Pubdate: Wed, 20 Dec 2006
Source: St. Petersburg Times (FL)
Copyright: 2006 St. Petersburg Times
Contact: http://www.sptimes.com/letters/
Website: http://www.sptimes.com/home.shtml
Details: http://www.mapinc.org/media/419

SMALL SUMS; BIG REWARDS

Department of Corrections Secretary Jim McDonough says that Florida 
will release 36,000 inmates this year and a third of them will be 
back in the state's prisons within 36 months. The reason so many 
reoffend, McDonough says, is that "they're not prepared to live a 
life without crime."

Finding ways of helping them change that pattern was the job of a 
task force appointed by Gov. Jeb Bush that just submitted its final 
report and recommendations. Most of the task force's findings and 
suggestions are obvious - providing inmates with educational 
opportunities because most enter prison with about a 6th-grade 
reading level; and offering vocational training and substance abuse 
treatment because more than half of all inmates enter the system with 
an addiction problem. But Florida does woefully little to help 
ex-offenders succeed in a crime- free life after prison. And we reap 
what we sow, with whopping prison costs, higher crime rates and fewer 
productive citizens.

At the front end, a small investment will be required. But as Florida 
TaxWatch has found, for every dollar spent on inmate programs, $1.66 
is returned in the first year and $3.20 in the second.
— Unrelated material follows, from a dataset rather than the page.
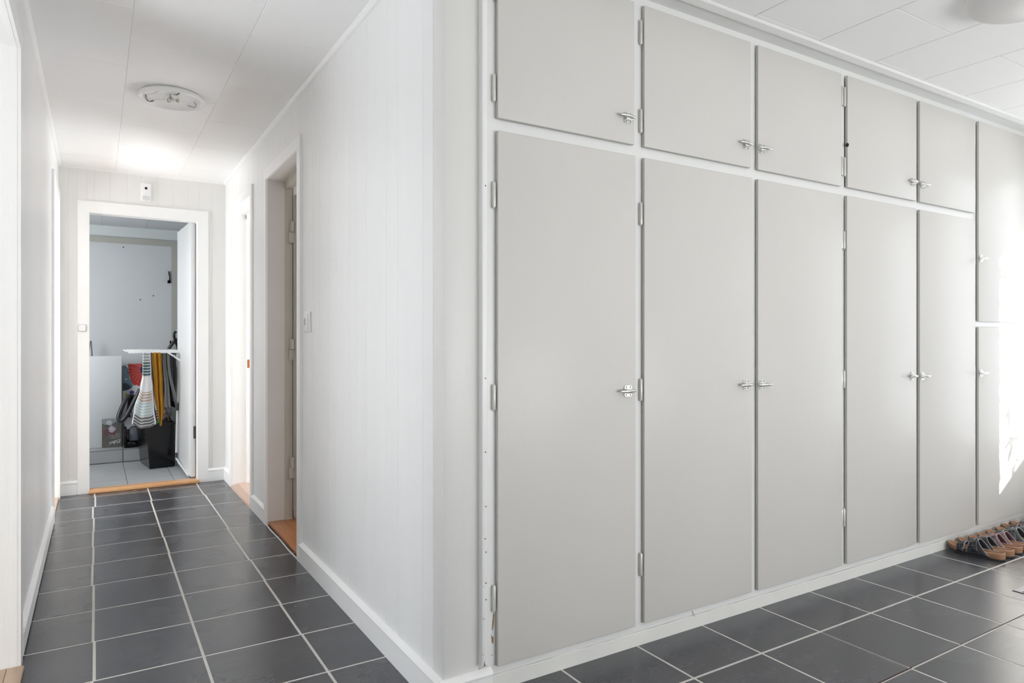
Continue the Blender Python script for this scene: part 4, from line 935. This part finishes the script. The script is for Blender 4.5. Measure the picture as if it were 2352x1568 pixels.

We can't 
afford not to do it.

Oddly, one of the most specific and strongly urged recommendations 
was to triple the number of faith-based prisons in Florida within the 
next two years, even though the task force acknowledges there is no 
evidence those programs lower recidivism.

Florida's experiment with faith-based prisons is one of Bush's pet 
projects. The three current facilities raise significant church-state 
separation issues as well as balkanize prison populations by 
religion. These programs have lower disciplinary problems, but that 
is largely because only inmates with clean disciplinary records qualify.

It doesn't make any sense to spend money and time expanding a program 
that is constitutionally suspect and fails to do much to prepare 
prisoners for reintegration. As McDonough points out, the primary 
tools for reducing recidivism are improving literacy - which he says 
reduces the likelihood of reoffending by 6 percent for every 
grade-level increase - vocational training and substance abuse 
treatment. Faith-based programs are well down the list.

Another blatant oversight by the task force was that it put off 
dealing with the automatic restoration of civil rights for ex-felons. 
Without those rights restored, ex-felons are barred from seeking a 
variety of employment and occupational licensing opportunities. The 
task force recommended disconnecting civil rights restoration and 
employment opportunities. But it makes just as much sense to do as 
Gov. -elect Charlie Crist has suggested and provide some kind of 
automatic restoration of civil rights to those who have served their time.

Beyond these few obvious missteps, the task force's recommendations 
are a series of solid ideas that would give ex-offenders a far better 
chance at a success. McDonough says it wouldn't cost much more than 
an additional $6-million to increase reading levels and provide 
substance abuse treatment to Florida's inmates, and the state would 
see a return of up to sixfold in money saved and crimes averted. That 
is a small price to pay for such a significant return on investment.